Combination tickets for bus, tram and metro are on sale in local tabac
shops. The two sort of tickets are valid for either 30 or 60 mins, and
the traveller can use as many trams or buses in that time span. But
as the city is criss-crossed by many bus and tram routes and having a
frequent metro system a detailed map showing all routes is a must!
Staré Mesto (Old Town)
Staromestské námestí, the old town square,
is easily the most spectacular square in Prague, and the traditional
heart of the city. From the 11th century onwards, this was the city's
main marketplace, known simply as Velké námestí
(Great Square), to which all roads in Bohemia led.

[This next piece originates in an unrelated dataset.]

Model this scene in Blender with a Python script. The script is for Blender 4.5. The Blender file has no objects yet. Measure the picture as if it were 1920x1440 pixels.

In the 18th century the town hall became the seat of the new
council which united the five separate towns of which Prague had
previously consisted. For much of the time since then the square was
the site of numerous violent demonstations and battles, including the
final occupation by the Nazis in 1945 who out of desperation set fire
to the town hall. But now cafés spread out across the square,
and flocks of tourists stream in to gaze in awe at the square's
historic magnificence.
The picture on the above right is taken from the tower in the town
hall, as is the one to the left, which is of the Týn
Church, a giant Gothic structure, and a source of Czech national
pride. It's boxed in by the houses all around it however, so good luck
finding the entrance!
The town hall also houses the ever-popular Astromonical Clock
which comes to live every hour with a fantastic display of mechanical
figures, completely underwhelming the huge crowd of onlookers who
gather every hour. Death Himself, to the right of the clock, starts
the proceedings by ringing his bell.
In a city full of legends, one of the favourites is that of
Master Hanus who sculpted the mechanical figures by 1490, but
was then blinded with a red-hot poker by the councillors so that he
couldn't repeat the job for anyone else. Understandably annoyed by
this treatment he groped his way around the clock and succeeded in
breaking it, before dying of a heart attack. No-one else could fix the
clock at the time, so it stayed broken for over eighty years.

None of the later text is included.